Şimdi bu sosyalistlik çok dertli bir şey. Yeni olan arkadaşlar için hani biraz paylaşmakta fayda var. İnsan hayatının bir döneminde sosyalist olmuş olsa kurtulamıyor. Bazı alışkanlıklar var. Mesela Rıdvan bey de konuşmasına başladığında, Rıdvan bey diyorum çünkü Zeynadan giyindiğinden ötürü hani aramızda bir mesafe olması lazım. (Arada Kahrolsun sendika ağaları! sloganı atıldı...) Şimdi bu kürsü rahat. Hele şurdaki arkadaşlarımız çok daha rahat. Ordan bakınca durum görünüyor. Hiç bir şey olmaz arkadaşlar. Yani sayın Çelebi alınmasın, dört sene boyunca hiçbir şey yapmasan da DİSKte bir genel başkan adayı olabiliyorsun. Üstelik bununla da yetinmiyorsun, bir de yönetimi belirliyorsun. Hani dipten gelen dalga vardı ya, işte o yüzden erken. 13. Genel Kurulda hakikaten gelir belki. Ama arada geçen yıllar da gelir mi gelmez mi? Osmanlı.d oyun çok diye bir laf vardır. O dalga çok geldi gitti. Bir sonraki genel kurula kalır mı kalmaz mı, onu da dalgacı arkadaşlar düşünsün. Gelmesini gerçekten sadece burdakiler değil, dipte gözünü çevirmiş, küçük de olsa bir umut taşıyan herkes bekliyor. Ama bu beklenti ne kadar sürer bilinmez.
Durum şu, genel başkanımız bir yönetim kurulu oluşturuyor. Üstüne kalmış, yapacak bir şeyi yok. Dalga henüz gelmemiş, yönetim kurulu oluşturuluyor ve bu deklare ediliyor arkadaşlar. Yani ilk defa DİSKte konsensusla DİSK genel başkanı olacak. Bundan daha güzel bir şey var mı? diye ifade edilebiliyor. Ben utandım. Bu delegasyon içinde olmaktan utandım. Şimdi zaten genel başkanlar delegasyon belirliyor diye, sendikacılıkta bu kadar muhabbet var iken... (önden utanma lafı üzerine sataşmalar oldu...)

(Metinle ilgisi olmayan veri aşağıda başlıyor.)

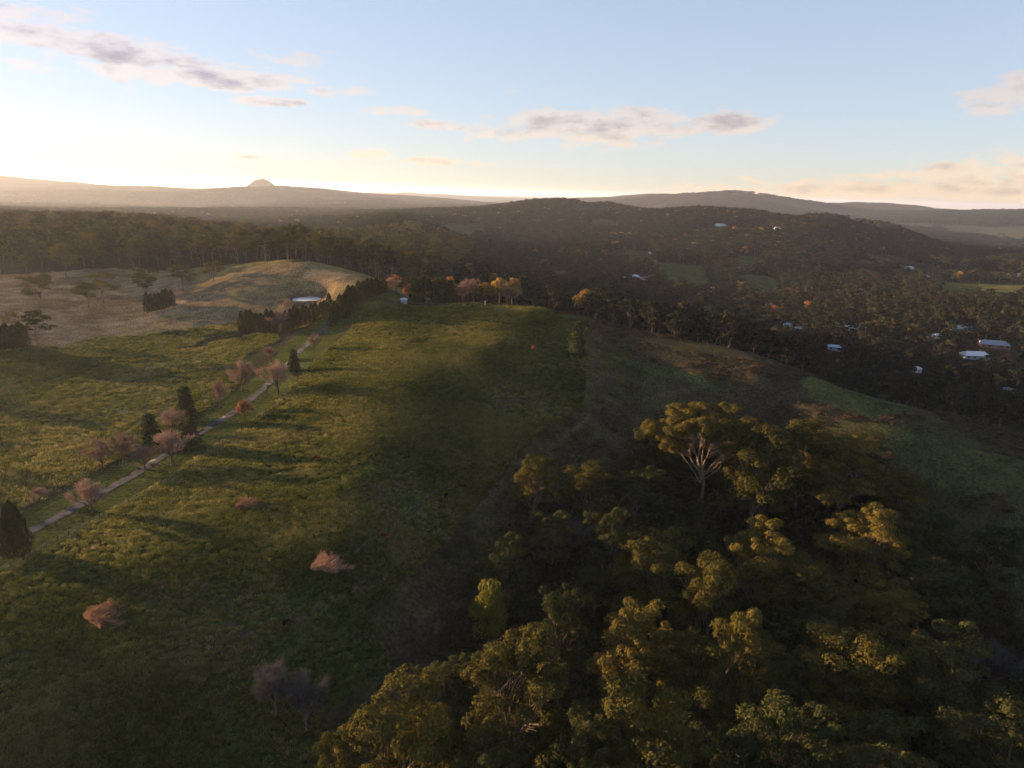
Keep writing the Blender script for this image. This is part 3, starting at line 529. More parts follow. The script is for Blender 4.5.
HXY = np.array([(a, b, c) for a, b, c in HOUSES])
def clear_houses(x, y, pad=4):
    ok = np.ones(len(x), bool)
    for hx, hy, L in HXY:
        r = math.hypot(hx, hy); dx, dy = hx/r, hy/r; a = (x-hx)*dx+(y-hy)*dy; b = (x-hx)*dy-(y-hy)*dx
        ln = min(34+r*.014, 80); ok &= ~((a > -ln) & (a < pad+4) & (np.abs(b) < L/2+2+(pad-5)))
    return ok
# ------------------------------------------------------------------ tree meshes
rs = np.random.default_rng(11)
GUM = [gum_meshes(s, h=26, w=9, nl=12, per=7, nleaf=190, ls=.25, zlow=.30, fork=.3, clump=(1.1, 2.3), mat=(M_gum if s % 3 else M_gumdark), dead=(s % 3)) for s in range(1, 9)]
GUMB = [gum_meshes(20+s, h=22, w=7.5, nl=8, per=6, nleaf=60, ls=.42, mat=M_gumwood, clump=(1.1, 1.9), zlow=.38) for s in range(6)]
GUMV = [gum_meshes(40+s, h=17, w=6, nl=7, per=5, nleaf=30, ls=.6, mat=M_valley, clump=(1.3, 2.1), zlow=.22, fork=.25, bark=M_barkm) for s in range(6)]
HERO = gum_meshes(77, h=39, w=16, per=42, nleaf=210, ls=.26, fork=.5, base_r=.5, dead=1, clump=(1.2, 2.2),
    lobes=[(-.78, .1, .78, .26), (-.45, -.2, .84, .32), (-.30, .2, .90, .30), (.05, .3, .90, .24), (.45, .1, .92, .24), (.62, -.1, .80, .30), (.5, -.3, .68, .28), (.88, .2, .72, .24), (-.55, -.1, .68, .28), (-.1, .3, .78, .2), (.12, -.35, .80, .24), (-.1, -.35, .88, .26), (.3, -.4, .86, .24), (.9, -.1, .82, .24)])
def target(u, vtop, Y): x, y, z = P(u, vtop, Y=Y); return x, y, z+CAMZ-float(H(x, y)[0])
def gum_at(u, vt, hw, Y, label, i, src=GUM, h0=26, w0=9, name='gum_tree', group=None, rz=None, hh=None):
    if vt < 460 and u > 650:
        Y *= .93; x, y, h = target(u, vt, Y)
        while h < 24 and Y > 120: Y *= .97; x, y, h = target(u, vt, Y)
    else: h = hh or (18 if vt < 480 else 23+8*hash_(u*1.7+vt)); x, y, _q = hit(u, vt, h)
    w = min(1.15*hw*math.hypot(x, y)/F, h*.5)
    sw = w/w0; sz = h/h0; return plant('gum', '%s' % name if False else name, src[i % len(src)], x, y, label, 'gum tree', group, (sw, sw, sz), rz if rz is not None else hash_(u+vt)*6.28) if False else _gum(x, y, sw, sz, label, i, src, group, rz if rz is not None else hash_(u+vt)*6.28)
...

Arkadaşlar, DİSK delegesi olmaktan tabii ki utanmıyorum. Böyle bir saçmalık olabilir mi? Şimdi bu kürsüye gelince her türlü laf numarası duyuyorsunuz zaten. İki gündür bir sürü arkadaşımız laf söyleme becerilerini burada dile getirdiler. Kastettiğim bu değil, böyle bir şey yok. DİSK delegesi olmaktan niye utanayım. Sadece utandığım şudur, ortada şu delegasyonun ve genel kurulun iradesinin ciddi bir şey şekilde zedelendiği bir durum mevcuttur. Delegasyon yetkisini işçiden almıştır. O işçiden almış olduğu yetkiyi genel kurul sonuna kadar üstünde taşımakla yükümlüdür. Bunun önünde kimse engel olamaz. Bu sendika başkanları dahi olsa bu onlara devredilebilir bir yetki değildir. Siz bu yetkiyi yarın akşama dek üzerinizde taşıyın, teşekkürler.
Son bir şey, arkadaşlar saat 7ye kadar bir başka genel başkan adayı çıkmaz ise, S. Çelebinin karşısında sizi bu kadar seçeneksiz bırakmamak için ben genel başkan adayı olduğuma dair dilekçeyi sayın Divana teslim ediyorum.